The Ger Positioning System seems to be the preferred method of navigation for teams in the Mongol Rally, and I have read accounts of many other travelers using this method, either by itself or in conjunction with more modern navigation aids.  Mongolians have been traveling this way for centuries (millennia, more likely), and I am planning on using this method in the more populated areas of the country.  The more I read about people successfully using this method from getting place to place, the more confidence I have in myself that I should be able to do it as well.  A few land navigation lessons wouldn’t hurt, though. ;)

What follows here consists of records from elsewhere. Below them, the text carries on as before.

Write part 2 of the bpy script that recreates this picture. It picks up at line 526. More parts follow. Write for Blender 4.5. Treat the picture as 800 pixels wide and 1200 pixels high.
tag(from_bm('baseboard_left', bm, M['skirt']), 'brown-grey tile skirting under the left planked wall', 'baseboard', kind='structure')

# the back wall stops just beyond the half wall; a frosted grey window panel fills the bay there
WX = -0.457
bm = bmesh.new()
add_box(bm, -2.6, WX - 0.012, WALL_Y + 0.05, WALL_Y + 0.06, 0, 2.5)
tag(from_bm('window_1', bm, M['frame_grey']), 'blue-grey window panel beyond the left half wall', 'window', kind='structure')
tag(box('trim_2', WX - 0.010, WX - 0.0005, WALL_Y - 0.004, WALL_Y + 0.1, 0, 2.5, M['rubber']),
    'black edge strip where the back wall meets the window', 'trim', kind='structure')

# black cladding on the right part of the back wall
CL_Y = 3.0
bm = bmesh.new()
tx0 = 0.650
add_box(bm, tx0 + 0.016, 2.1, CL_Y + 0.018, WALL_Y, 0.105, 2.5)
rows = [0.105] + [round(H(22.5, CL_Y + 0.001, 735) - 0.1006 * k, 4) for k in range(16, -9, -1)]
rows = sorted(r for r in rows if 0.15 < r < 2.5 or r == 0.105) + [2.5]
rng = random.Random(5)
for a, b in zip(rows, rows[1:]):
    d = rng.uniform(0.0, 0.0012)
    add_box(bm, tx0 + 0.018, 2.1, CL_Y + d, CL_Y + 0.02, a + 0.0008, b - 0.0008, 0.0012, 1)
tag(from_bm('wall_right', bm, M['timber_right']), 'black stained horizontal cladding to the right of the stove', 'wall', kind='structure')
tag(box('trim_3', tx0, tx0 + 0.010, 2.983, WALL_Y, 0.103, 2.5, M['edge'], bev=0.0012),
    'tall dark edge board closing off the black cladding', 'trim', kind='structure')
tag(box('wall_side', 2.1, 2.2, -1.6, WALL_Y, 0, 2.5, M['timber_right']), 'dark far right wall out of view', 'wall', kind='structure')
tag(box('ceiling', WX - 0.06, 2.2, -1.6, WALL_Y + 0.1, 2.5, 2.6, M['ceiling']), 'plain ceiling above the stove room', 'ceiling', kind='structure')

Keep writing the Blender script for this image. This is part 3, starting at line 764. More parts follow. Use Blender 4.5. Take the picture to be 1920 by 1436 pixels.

[Photos by Bart Pogoda and Kit Seeborg]

3 Comments »

  • emilia says:

    A couple of comments: generally, gers are oriented with the door facing south. Also, the sun beats so hard on one side of a slope that trees will generally only grow on the north side (this holds pretty well in central to northern Mongolia at least). You can often see a very clear line along any hill that delineates a south-north line.

    I’ve spent a couple of months riding around Mongolia on horseback, and would be happy to share some of my experiences. Email if you are interested.

    • admin says:

      Yep, I mention the south-facing doors in the entry. I figure that it makes even unattended gers something of a navigation aid.

      I would definitely be interested in picking your brain re: Mongolia. I’ll send you an email tomorrow.